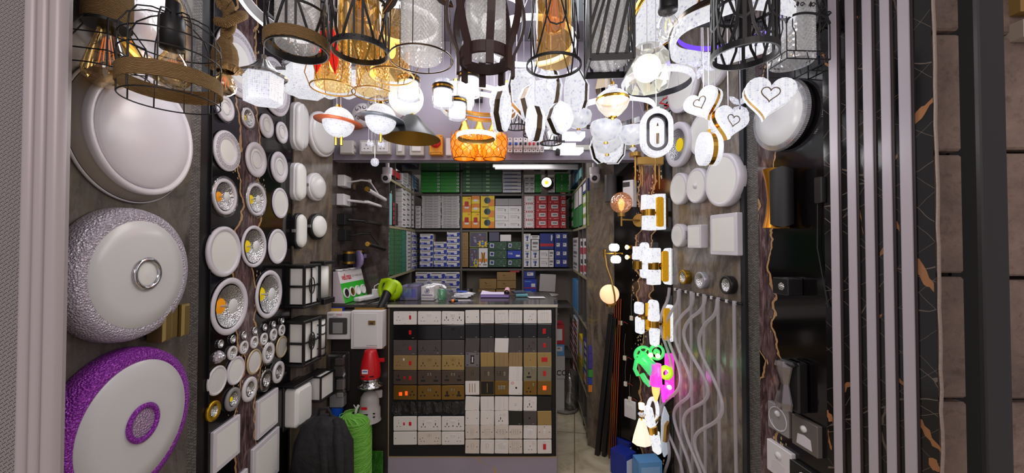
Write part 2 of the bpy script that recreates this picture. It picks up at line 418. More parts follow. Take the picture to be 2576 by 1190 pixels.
for a,b,w_ in [((2140,25),(2158,45),.010),((2180,100),(2195,122),.010),((2285,322),(2345,250),.018),((2066,135),(2085,170),.012),((2150,480),(2172,590),.012),((2242,545),(2265,580),.022),((2190,540),(2170,640),.0),((2300,660),(2352,722),.034),((2200,690),(2216,735),.012),((2235,420),(2255,395),.016),((2120,980),(2140,965),.018),((2160,910),(2172,880),.016),((2250,930),(2275,965),.014),((2310,1055),(2370,1140),.020),((2082,1040),(2095,1060),.02),((2082,1090),(2096,1130),.02),((2095,1060),(2105,1035),.016),((2215,640),(2240,590),.012),((2105,330),(2118,340),.008),((2340,1160),(2368,1185),.02),((2198,805),(2216,790),.014)]:
    if w_: vein(m,WJ,a,b,w_*1.9)
wput(m,WJ,'wall_right_jamb')
m_stripe=pm('satin_aluminium_strip','b3acb4',.33,.15)
m_stripe2=pm('dark_strip_edge','2c2022',.4)
for i,(xa,xb) in enumerate(((2092,2113),(2135,2157),(2178,2202),(2223,2248),(2268,2299))):
    ua=ufor(WJ,xa+2); ub=ufor(WJ,xb+2); m=M(m_stripe); m.box((ua+ub)/2,-.006,ZC/2,ub-ua,.012,ZC,.0015); m.use(m_stripe2); m.box(ub+.003,-.004,ZC/2,.006,.008,ZC)
    wput(m,WJ,'trim_%d'%(5+i))
# outside: stone piers and steel post
def stone():
    t=NT('old_limestone'); v=t.co(); n=t.noise(v,3,8,.7,.5); n2=t.noise(v,26,5,.7); c=t.ramp(n.outputs[0],[(.3,'5a4c46'),(.48,'7d6a60'),(.62,'8d7a6c'),(.78,'6b5a4e')])
    c=t.mixc(t.ramp(n2.outputs[0],[(.54,'000000'),(.68,'b0b0b0')]),c,'3c3028'); t.prin(c,.9,0,t.bump(n2.outputs[0],.7,.012)); return t.m
m_stone=stone(); m_joint=pm('dark_mortar','1d1815',.95,bump=(40,.5))
def pier(x0,x1,y,depth,joints,name):
    m=M(m_stone); zs=[0]+[P(2400,j,y).z for j in joints][::-1]+[3.4]; zs=sorted(zs)
    for a,b in zip(zs,zs[1:]): m.box((x0+x1)/2,y+depth/2,(a+b)/2+0,x1-x0,depth,(b-a)-.012,.006)
    m.use(m_joint); m.box((x0+x1)/2,y+.03+depth/2,1.7,x1-x0-.004,depth-.02,3.38); return struct(m,name)
pier(1.2025,1.286,1.09,.5,[80,384,692,1008],'wall_right_stone')
pier(1.40,2.3,1.10,.5,[90,380,700,1010],'wall_right_stone_outer')
m=M(pm('painted_shade_gap','0c0b0b',.9)); m.box(1.343,1.14,1.7,.112,.03,3.4); struct(m,'wall_right_gap')  # black plate stands in for the shade in the recess between piers
m=M(pm('rough_plaster_edge','a6968c',.9,bump=(60,.8,.006))); pts=[]
for k in range(60): z=3.4*k/59; pts.append((1.2045+rv.uniform(-.0025,.0025),1.084,z))
m.tube(pts,.0042,6); struct(m,'trim_10')
m=M(pm('black_painted_steel','2a2829',.45,.3,bump=(8,.15))); a=P(2473,600,.95).x; b=P(2540,600,.95).x; m.box((a+b)/2,.957,1.7,b-a,.014,3.4,.003); struct(m,'trim_11')
m=M(pm('pale_stone_ledge','a89b8c',.7,bump=(20,.4)),pm('ochre_wall_patch','8d7038',.8)); z=P(2560,75,1.08).z; m.box(1.7,1.10,z,.52,.06,.05); m.c=1; m.box(1.7,1.095,z+.3,.52,.04,.5); struct(m,'trim_12')
# left front: embossed sheet and grooved white frame
def emb():
    t=NT('embossed_metal_sheet'); v=t.co((1,1,1),(0,.62,0)); b=t.nd('TexBrick'); t.ln(t.co((1,1,1),(PI/2,0,.6)),b.inputs['Vector']); b.inputs['Scale'].default_value=42; b.inputs['Mortar Size'].default_value=.14; b.inputs['Mortar Smooth'].default_value=1.0; b.inputs['Brick Width'].default_value=.55;b.inputs['Row Height'].default_value=.3
    t.prin('c8c0c2',.25,.4,t.bump(b.outputs[1],1.0,.012)); return t.m
m=M(emb()); x1=P(62,600,.79).x; m.box(x1-.2,.81,1.7,.4,.02,3.4); struct(m,'wall_left_front')
m=M(pm('white_aluminium_frame','b5abad',.35,.1)); 
for a,b,y in ((58,72,.80),(70,100,.785),(101,130,.785),(131,163,.785)):
    xa=P(a,600,.785).x; xb=P(b,600,.785).x; cx=(xa+xb)/2; hw=(xb-xa)/2
    ol=[(cx-hw,0),(cx-hw*.92,-.012),(cx-hw*.5,-.018),(cx+hw*.5,-.018),(cx+hw*.92,-.012),(cx+hw,0)]
    n=len(ol); vs=[(p[0],y+p[1],z) for z in(0,3.4) for p in ol]; m.add(vs,[(i,i+1,n+i+1,n+i) for i in range(n-1)],True)
xa=P(58,600,.8).x; xb=P(163,600,.8).x; m.box((xa+xb)/2-.05,.806,1.7,xb-xa+.09,.01,3.4); struct(m,'trim_13')
# floor and ceilings
def floorm():
    t=NT('beige_floor_tile'); v=t.co(); b=t.nd('TexBrick'); b.offset=0; t.ln(t.co((1,1,1),(0,0,.16)),b.inputs['Vector']); b.inputs['Scale'].default_value=1.0; b.inputs['Brick Width'].default_value=.6; b.inputs['Row Height'].default_value=.6; b.inputs['Mortar Size'].default_value=.004
    n=t.noise(t.co((1,1,1)),5,6,.6,1.5).outputs[0]; c=t.ramp(n,[(.3,'a89c84'),(.5,'c2b69c'),(.7,'d2c8b0')]); b.inputs['Mortar'].default_value=rgb('7a705e'); t.ln(c,b.inputs['Color1']); t.ln(c,b.inputs['Color2'])
    t.prin(b.outputs[0],.25); return t.m
m=M(floorm()); m.box(0,2.2,-.02,5,5,.04); struct(m,'floor')
m=M(pm('grey_glossy_ceiling','6e6a74',.2)); m.box(0,1.75,ZC+.02,3.2,1.6,.04); struct(m,'ceiling')
m_lav=pm('lavender_grey_panel','9a92a2',.38,vary=.12)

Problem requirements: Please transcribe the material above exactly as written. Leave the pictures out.

Result:
Write part 2 of the bpy script that recreates this picture. It picks up at line 418. More parts follow. Take the picture to be 2576 by 1190 pixels.
for a,b,w_ in [((2140,25),(2158,45),.010),((2180,100),(2195,122),.010),((2285,322),(2345,250),.018),((2066,135),(2085,170),.012),((2150,480),(2172,590),.012),((2242,545),(2265,580),.022),((2190,540),(2170,640),.0),((2300,660),(2352,722),.034),((2200,690),(2216,735),.012),((2235,420),(2255,395),.016),((2120,980),(2140,965),.018),((2160,910),(2172,880),.016),((2250,930),(2275,965),.014),((2310,1055),(2370,1140),.020),((2082,1040),(2095,1060),.02),((2082,1090),(2096,1130),.02),((2095,1060),(2105,1035),.016),((2215,640),(2240,590),.012),((2105,330),(2118,340),.008),((2340,1160),(2368,1185),.02),((2198,805),(2216,790),.014)]:
    if w_: vein(m,WJ,a,b,w_*1.9)
wput(m,WJ,'wall_right_jamb')
m_stripe=pm('satin_aluminium_strip','b3acb4',.33,.15)
m_stripe2=pm('dark_strip_edge','2c2022',.4)
for i,(xa,xb) in enumerate(((2092,2113),(2135,2157),(2178,2202),(2223,2248),(2268,2299))):
    ua=ufor(WJ,xa+2); ub=ufor(WJ,xb+2); m=M(m_stripe); m.box((ua+ub)/2,-.006,ZC/2,ub-ua,.012,ZC,.0015); m.use(m_stripe2); m.box(ub+.003,-.004,ZC/2,.006,.008,ZC)
    wput(m,WJ,'trim_%d'%(5+i))
# outside: stone piers and steel post
def stone():
    t=NT('old_limestone'); v=t.co(); n=t.noise(v,3,8,.7,.5); n2=t.noise(v,26,5,.7); c=t.ramp(n.outputs[0],[(.3,'5a4c46'),(.48,'7d6a60'),(.62,'8d7a6c'),(.78,'6b5a4e')])
    c=t.mixc(t.ramp(n2.outputs[0],[(.54,'000000'),(.68,'b0b0b0')]),c,'3c3028'); t.prin(c,.9,0,t.bump(n2.outputs[0],.7,.012)); return t.m
m_stone=stone(); m_joint=pm('dark_mortar','1d1815',.95,bump=(40,.5))
def pier(x0,x1,y,depth,joints,name):
    m=M(m_stone); zs=[0]+[P(2400,j,y).z for j in joints][::-1]+[3.4]; zs=sorted(zs)
    for a,b in zip(zs,zs[1:]): m.box((x0+x1)/2,y+depth/2,(a+b)/2+0,x1-x0,depth,(b-a)-.012,.006)
    m.use(m_joint); m.box((x0+x1)/2,y+.03+depth/2,1.7,x1-x0-.004,depth-.02,3.38); return struct(m,name)
pier(1.2025,1.286,1.09,.5,[80,384,692,1008],'wall_right_stone')
pier(1.40,2.3,1.10,.5,[90,380,700,1010],'wall_right_stone_outer')
m=M(pm('painted_shade_gap','0c0b0b',.9)); m.box(1.343,1.14,1.7,.112,.03,3.4); struct(m,'wall_right_gap')  # black plate stands in for the shade in the recess between piers
m=M(pm('rough_plaster_edge','a6968c',.9,bump=(60,.8,.006))); pts=[]
for k in range(60): z=3.4*k/59; pts.append((1.2045+rv.uniform(-.0025,.0025),1.084,z))
m.tube(pts,.0042,6); struct(m,'trim_10')
m=M(pm('black_painted_steel','2a2829',.45,.3,bump=(8,.15))); a=P(2473,600,.95).x; b=P(2540,600,.95).x; m.box((a+b)/2,.957,1.7,b-a,.014,3.4,.003); struct(m,'trim_11')
m=M(pm('pale_stone_ledge','a89b8c',.7,bump=(20,.4)),pm('ochre_wall_patch','8d7038',.8)); z=P(2560,75,1.08).z; m.box(1.7,1.10,z,.52,.06,.05); m.c=1; m.box(1.7,1.095,z+.3,.52,.04,.5); struct(m,'trim_12')
# left front: embossed sheet and grooved white frame
def emb():
    t=NT('embossed_metal_sheet'); v=t.co((1,1,1),(0,.62,0)); b=t.nd('TexBrick'); t.ln(t.co((1,1,1),(PI/2,0,.6)),b.inputs['Vector']); b.inputs['Scale'].default_value=42; b.inputs['Mortar Size'].default_value=.14; b.inputs['Mortar Smooth'].default_value=1.0; b.inputs['Brick Width'].default_value=.55;b.inputs['Row Height'].default_value=.3
    t.prin('c8c0c2',.25,.4,t.bump(b.outputs[1],1.0,.012)); return t.m
m=M(emb()); x1=P(62,600,.79).x; m.box(x1-.2,.81,1.7,.4,.02,3.4); struct(m,'wall_left_front')
m=M(pm('white_aluminium_frame','b5abad',.35,.1)); 
for a,b,y in ((58,72,.80),(70,100,.785),(101,130,.785),(131,163,.785)):
    xa=P(a,600,.785).x; xb=P(b,600,.785).x; cx=(xa+xb)/2; hw=(xb-xa)/2
    ol=[(cx-hw,0),(cx-hw*.92,-.012),(cx-hw*.5,-.018),(cx+hw*.5,-.018),(cx+hw*.92,-.012),(cx+hw,0)]
    n=len(ol); vs=[(p[0],y+p[1],z) for z in(0,3.4) for p in ol]; m.add(vs,[(i,i+1,n+i+1,n+i) for i in range(n-1)],True)
xa=P(58,600,.8).x; xb=P(163,600,.8).x; m.box((xa+xb)/2-.05,.806,1.7,xb-xa+.09,.01,3.4); struct(m,'trim_13')
# floor and ceilings
def floorm():
    t=NT('beige_floor_tile'); v=t.co(); b=t.nd('TexBrick'); b.offset=0; t.ln(t.co((1,1,1),(0,0,.16)),b.inputs['Vector']); b.inputs['Scale'].default_value=1.0; b.inputs['Brick Width'].default_value=.6; b.inputs['Row Height'].default_value=.6; b.inputs['Mortar Size'].default_value=.004
    n=t.noise(t.co((1,1,1)),5,6,.6,1.5).outputs[0]; c=t.ramp(n,[(.3,'a89c84'),(.5,'c2b69c'),(.7,'d2c8b0')]); b.inputs['Mortar'].default_value=rgb('7a705e'); t.ln(c,b.inputs['Color1']); t.ln(c,b.inputs['Color2'])
    t.prin(b.outputs[0],.25); return t.m
m=M(floorm()); m.box(0,2.2,-.02,5,5,.04); struct(m,'floor')
m=M(pm('grey_glossy_ceiling','6e6a74',.2)); m.box(0,1.75,ZC+.02,3.2,1.6,.04); struct(m,'ceiling')
m_lav=pm('lavender_grey_panel','9a92a2',.38,vary=.12)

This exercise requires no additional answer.